- _Work to complete_: Every line of the data must be copied exactly.

- _Given information_:
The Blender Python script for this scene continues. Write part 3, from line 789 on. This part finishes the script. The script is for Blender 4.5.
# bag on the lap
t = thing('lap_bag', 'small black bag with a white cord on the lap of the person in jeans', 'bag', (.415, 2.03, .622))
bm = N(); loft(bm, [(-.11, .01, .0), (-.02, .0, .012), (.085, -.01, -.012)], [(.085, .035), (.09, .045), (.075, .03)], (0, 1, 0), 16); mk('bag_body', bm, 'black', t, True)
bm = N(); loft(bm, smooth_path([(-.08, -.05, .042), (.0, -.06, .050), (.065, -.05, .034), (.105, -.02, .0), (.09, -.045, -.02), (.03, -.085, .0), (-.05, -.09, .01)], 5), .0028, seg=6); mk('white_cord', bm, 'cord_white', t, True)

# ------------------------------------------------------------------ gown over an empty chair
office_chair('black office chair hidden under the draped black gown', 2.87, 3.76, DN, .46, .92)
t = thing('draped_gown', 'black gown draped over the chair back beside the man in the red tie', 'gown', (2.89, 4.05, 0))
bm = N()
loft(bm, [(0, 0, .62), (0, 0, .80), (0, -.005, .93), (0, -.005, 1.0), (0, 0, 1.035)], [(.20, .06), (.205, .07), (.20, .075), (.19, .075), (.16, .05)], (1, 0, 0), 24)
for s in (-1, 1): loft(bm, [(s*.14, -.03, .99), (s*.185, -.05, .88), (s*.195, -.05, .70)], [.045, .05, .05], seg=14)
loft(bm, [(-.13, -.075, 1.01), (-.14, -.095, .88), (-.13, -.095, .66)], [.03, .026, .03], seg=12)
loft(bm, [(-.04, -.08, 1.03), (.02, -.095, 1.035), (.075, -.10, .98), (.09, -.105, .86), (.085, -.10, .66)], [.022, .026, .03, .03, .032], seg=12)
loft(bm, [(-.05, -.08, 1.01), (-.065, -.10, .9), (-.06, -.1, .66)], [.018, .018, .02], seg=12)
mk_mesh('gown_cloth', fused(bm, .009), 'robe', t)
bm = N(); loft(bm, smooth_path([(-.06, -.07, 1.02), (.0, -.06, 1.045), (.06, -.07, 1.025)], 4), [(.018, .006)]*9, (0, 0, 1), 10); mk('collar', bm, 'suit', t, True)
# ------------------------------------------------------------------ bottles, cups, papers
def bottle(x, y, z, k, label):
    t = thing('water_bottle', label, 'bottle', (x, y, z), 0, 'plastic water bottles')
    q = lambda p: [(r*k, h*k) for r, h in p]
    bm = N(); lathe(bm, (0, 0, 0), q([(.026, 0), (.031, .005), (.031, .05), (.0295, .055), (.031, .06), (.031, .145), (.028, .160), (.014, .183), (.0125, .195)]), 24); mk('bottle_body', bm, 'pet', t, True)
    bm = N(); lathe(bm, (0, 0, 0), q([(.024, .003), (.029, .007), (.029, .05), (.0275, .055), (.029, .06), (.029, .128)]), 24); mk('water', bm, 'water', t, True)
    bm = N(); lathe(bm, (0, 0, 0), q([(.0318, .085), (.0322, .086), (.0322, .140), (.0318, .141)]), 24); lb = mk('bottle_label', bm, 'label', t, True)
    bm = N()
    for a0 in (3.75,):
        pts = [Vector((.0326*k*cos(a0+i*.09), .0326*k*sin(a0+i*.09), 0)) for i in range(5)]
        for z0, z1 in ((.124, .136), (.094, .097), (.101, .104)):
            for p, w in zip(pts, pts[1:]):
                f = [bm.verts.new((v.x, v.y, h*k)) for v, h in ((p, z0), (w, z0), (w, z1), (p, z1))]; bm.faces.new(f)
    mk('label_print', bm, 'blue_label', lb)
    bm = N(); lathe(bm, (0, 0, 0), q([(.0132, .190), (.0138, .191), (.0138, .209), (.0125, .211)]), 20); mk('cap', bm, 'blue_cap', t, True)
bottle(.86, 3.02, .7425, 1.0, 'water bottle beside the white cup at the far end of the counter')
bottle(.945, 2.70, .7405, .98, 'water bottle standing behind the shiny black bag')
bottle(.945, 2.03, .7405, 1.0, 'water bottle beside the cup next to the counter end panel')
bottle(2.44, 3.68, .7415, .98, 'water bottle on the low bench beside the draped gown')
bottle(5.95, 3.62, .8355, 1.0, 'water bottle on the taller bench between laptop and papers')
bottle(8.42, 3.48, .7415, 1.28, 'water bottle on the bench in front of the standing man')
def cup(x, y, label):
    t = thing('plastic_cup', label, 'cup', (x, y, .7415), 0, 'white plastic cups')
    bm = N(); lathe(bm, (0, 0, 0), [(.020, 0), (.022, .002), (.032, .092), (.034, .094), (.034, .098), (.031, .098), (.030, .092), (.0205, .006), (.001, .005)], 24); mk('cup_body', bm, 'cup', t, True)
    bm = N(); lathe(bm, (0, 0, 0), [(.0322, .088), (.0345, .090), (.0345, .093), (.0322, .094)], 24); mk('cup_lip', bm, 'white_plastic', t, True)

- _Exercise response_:
The Blender Python script for this scene continues. Write part 3, from line 789 on. This part finishes the script. The script is for Blender 4.5.
# bag on the lap
t = thing('lap_bag', 'small black bag with a white cord on the lap of the person in jeans', 'bag', (.415, 2.03, .622))
bm = N(); loft(bm, [(-.11, .01, .0), (-.02, .0, .012), (.085, -.01, -.012)], [(.085, .035), (.09, .045), (.075, .03)], (0, 1, 0), 16); mk('bag_body', bm, 'black', t, True)
bm = N(); loft(bm, smooth_path([(-.08, -.05, .042), (.0, -.06, .050), (.065, -.05, .034), (.105, -.02, .0), (.09, -.045, -.02), (.03, -.085, .0), (-.05, -.09, .01)], 5), .0028, seg=6); mk('white_cord', bm, 'cord_white', t, True)

# ------------------------------------------------------------------ gown over an empty chair
office_chair('black office chair hidden under the draped black gown', 2.87, 3.76, DN, .46, .92)
t = thing('draped_gown', 'black gown draped over the chair back beside the man in the red tie', 'gown', (2.89, 4.05, 0))
bm = N()
loft(bm, [(0, 0, .62), (0, 0, .80), (0, -.005, .93), (0, -.005, 1.0), (0, 0, 1.035)], [(.20, .06), (.205, .07), (.20, .075), (.19, .075), (.16, .05)], (1, 0, 0), 24)
for s in (-1, 1): loft(bm, [(s*.14, -.03, .99), (s*.185, -.05, .88), (s*.195, -.05, .70)], [.045, .05, .05], seg=14)
loft(bm, [(-.13, -.075, 1.01), (-.14, -.095, .88), (-.13, -.095, .66)], [.03, .026, .03], seg=12)
loft(bm, [(-.04, -.08, 1.03), (.02, -.095, 1.035), (.075, -.10, .98), (.09, -.105, .86), (.085, -.10, .66)], [.022, .026, .03, .03, .032], seg=12)
loft(bm, [(-.05, -.08, 1.01), (-.065, -.10, .9), (-.06, -.1, .66)], [.018, .018, .02], seg=12)
mk_mesh('gown_cloth', fused(bm, .009), 'robe', t)
bm = N(); loft(bm, smooth_path([(-.06, -.07, 1.02), (.0, -.06, 1.045), (.06, -.07, 1.025)], 4), [(.018, .006)]*9, (0, 0, 1), 10); mk('collar', bm, 'suit', t, True)
# ------------------------------------------------------------------ bottles, cups, papers
def bottle(x, y, z, k, label):
    t = thing('water_bottle', label, 'bottle', (x, y, z), 0, 'plastic water bottles')
    q = lambda p: [(r*k, h*k) for r, h in p]
    bm = N(); lathe(bm, (0, 0, 0), q([(.026, 0), (.031, .005), (.031, .05), (.0295, .055), (.031, .06), (.031, .145), (.028, .160), (.014, .183), (.0125, .195)]), 24); mk('bottle_body', bm, 'pet', t, True)
    bm = N(); lathe(bm, (0, 0, 0), q([(.024, .003), (.029, .007), (.029, .05), (.0275, .055), (.029, .06), (.029, .128)]), 24); mk('water', bm, 'water', t, True)
    bm = N(); lathe(bm, (0, 0, 0), q([(.0318, .085), (.0322, .086), (.0322, .140), (.0318, .141)]), 24); lb = mk('bottle_label', bm, 'label', t, True)
    bm = N()
    for a0 in (3.75,):
        pts = [Vector((.0326*k*cos(a0+i*.09), .0326*k*sin(a0+i*.09), 0)) for i in range(5)]
        for z0, z1 in ((.124, .136), (.094, .097), (.101, .104)):
            for p, w in zip(pts, pts[1:]):
                f = [bm.verts.new((v.x, v.y, h*k)) for v, h in ((p, z0), (w, z0), (w, z1), (p, z1))]; bm.faces.new(f)
    mk('label_print', bm, 'blue_label', lb)
    bm = N(); lathe(bm, (0, 0, 0), q([(.0132, .190), (.0138, .191), (.0138, .209), (.0125, .211)]), 20); mk('cap', bm, 'blue_cap', t, True)
bottle(.86, 3.02, .7425, 1.0, 'water bottle beside the white cup at the far end of the counter')
bottle(.945, 2.70, .7405, .98, 'water bottle standing behind the shiny black bag')
bottle(.945, 2.03, .7405, 1.0, 'water bottle beside the cup next to the counter end panel')
bottle(2.44, 3.68, .7415, .98, 'water bottle on the low bench beside the draped gown')
bottle(5.95, 3.62, .8355, 1.0, 'water bottle on the taller bench between laptop and papers')
bottle(8.42, 3.48, .7415, 1.28, 'water bottle on the bench in front of the standing man')
def cup(x, y, label):
    t = thing('plastic_cup', label, 'cup', (x, y, .7415), 0, 'white plastic cups')
    bm = N(); lathe(bm, (0, 0, 0), [(.020, 0), (.022, .002), (.032, .092), (.034, .094), (.034, .098), (.031, .098), (.030, .092), (.0205, .006), (.001, .005)], 24); mk('cup_body', bm, 'cup', t, True)
    bm = N(); lathe(bm, (0, 0, 0), [(.0322, .088), (.0345, .090), (.0345, .093), (.0322, .094)], 24); mk('cup_lip', bm, 'white_plastic', t, True)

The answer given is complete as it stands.